-- Task description --
Copy the records that follow exactly as written, but not their pictures.

-- Data entries --
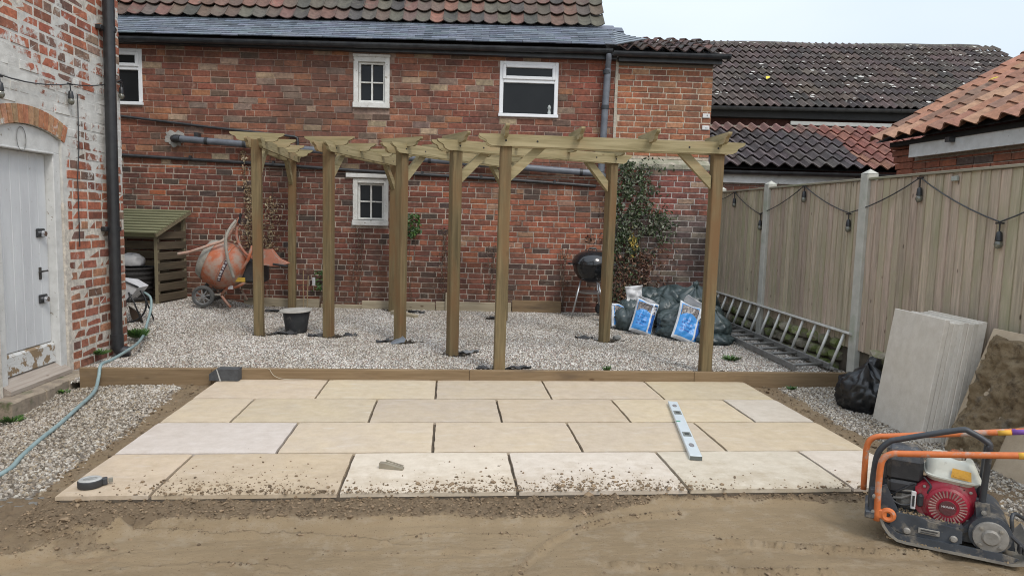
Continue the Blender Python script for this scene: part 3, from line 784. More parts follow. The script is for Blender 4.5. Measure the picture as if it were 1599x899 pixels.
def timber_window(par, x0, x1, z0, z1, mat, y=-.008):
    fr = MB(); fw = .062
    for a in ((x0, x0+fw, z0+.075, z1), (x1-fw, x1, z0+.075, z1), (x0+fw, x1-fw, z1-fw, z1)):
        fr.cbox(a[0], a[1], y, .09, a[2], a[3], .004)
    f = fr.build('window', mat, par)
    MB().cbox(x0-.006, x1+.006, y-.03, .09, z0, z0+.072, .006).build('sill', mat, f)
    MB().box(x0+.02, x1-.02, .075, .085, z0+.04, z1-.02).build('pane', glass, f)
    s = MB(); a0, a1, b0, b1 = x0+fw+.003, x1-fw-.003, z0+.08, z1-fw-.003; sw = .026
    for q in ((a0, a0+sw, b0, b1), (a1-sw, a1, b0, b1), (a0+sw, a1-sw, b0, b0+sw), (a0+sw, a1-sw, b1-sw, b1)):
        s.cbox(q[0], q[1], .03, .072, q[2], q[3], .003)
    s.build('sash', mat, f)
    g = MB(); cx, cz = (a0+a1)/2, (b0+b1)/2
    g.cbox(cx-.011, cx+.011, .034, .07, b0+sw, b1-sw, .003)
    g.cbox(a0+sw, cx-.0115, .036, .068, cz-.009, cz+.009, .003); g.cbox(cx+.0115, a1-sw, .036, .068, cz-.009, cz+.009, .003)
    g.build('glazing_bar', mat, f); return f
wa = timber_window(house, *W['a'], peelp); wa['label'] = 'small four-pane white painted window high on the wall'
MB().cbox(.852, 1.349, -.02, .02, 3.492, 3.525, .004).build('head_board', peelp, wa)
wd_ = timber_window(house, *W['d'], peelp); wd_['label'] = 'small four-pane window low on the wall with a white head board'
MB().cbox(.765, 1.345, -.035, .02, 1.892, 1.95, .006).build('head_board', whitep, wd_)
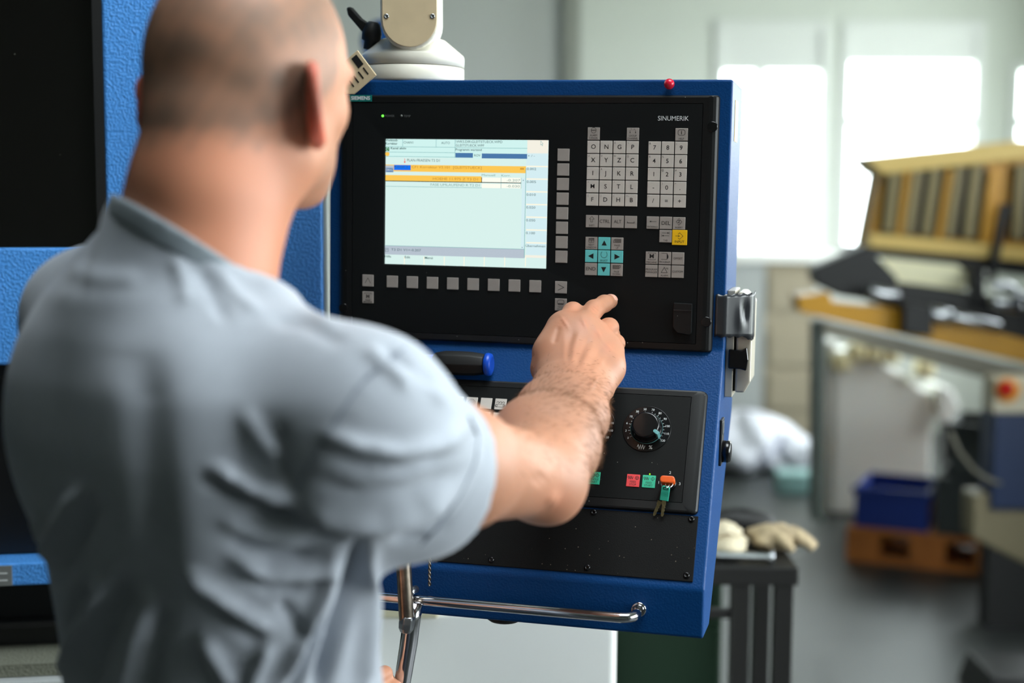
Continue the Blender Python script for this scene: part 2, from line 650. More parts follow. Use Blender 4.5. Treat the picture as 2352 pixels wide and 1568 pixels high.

-- Answer to this task --
Continue the Blender Python script for this scene: part 3, from line 784. More parts follow. The script is for Blender 4.5. Measure the picture as if it were 1599x899 pixels.
def timber_window(par, x0, x1, z0, z1, mat, y=-.008):
    fr = MB(); fw = .062
    for a in ((x0, x0+fw, z0+.075, z1), (x1-fw, x1, z0+.075, z1), (x0+fw, x1-fw, z1-fw, z1)):
        fr.cbox(a[0], a[1], y, .09, a[2], a[3], .004)
    f = fr.build('window', mat, par)
    MB().cbox(x0-.006, x1+.006, y-.03, .09, z0, z0+.072, .006).build('sill', mat, f)
    MB().box(x0+.02, x1-.02, .075, .085, z0+.04, z1-.02).build('pane', glass, f)
    s = MB(); a0, a1, b0, b1 = x0+fw+.003, x1-fw-.003, z0+.08, z1-fw-.003; sw = .026
    for q in ((a0, a0+sw, b0, b1), (a1-sw, a1, b0, b1), (a0+sw, a1-sw, b0, b0+sw), (a0+sw, a1-sw, b1-sw, b1)):
        s.cbox(q[0], q[1], .03, .072, q[2], q[3], .003)
    s.build('sash', mat, f)
    g = MB(); cx, cz = (a0+a1)/2, (b0+b1)/2
    g.cbox(cx-.011, cx+.011, .034, .07, b0+sw, b1-sw, .003)
    g.cbox(a0+sw, cx-.0115, .036, .068, cz-.009, cz+.009, .003); g.cbox(cx+.0115, a1-sw, .036, .068, cz-.009, cz+.009, .003)
    g.build('glazing_bar', mat, f); return f
wa = timber_window(house, *W['a'], peelp); wa['label'] = 'small four-pane white painted window high on the wall'
MB().cbox(.852, 1.349, -.02, .02, 3.492, 3.525, .004).build('head_board', peelp, wa)
wd_ = timber_window(house, *W['d'], peelp); wd_['label'] = 'small four-pane window low on the wall with a white head board'
MB().cbox(.765, 1.345, -.035, .02, 1.892, 1.95, .006).build('head_board', whitep, wd_)
Continue the Blender Python script for this scene: part 2, from line 650. More parts follow. Use Blender 4.5. Treat the picture as 2352 pixels wide and 1568 pixels high.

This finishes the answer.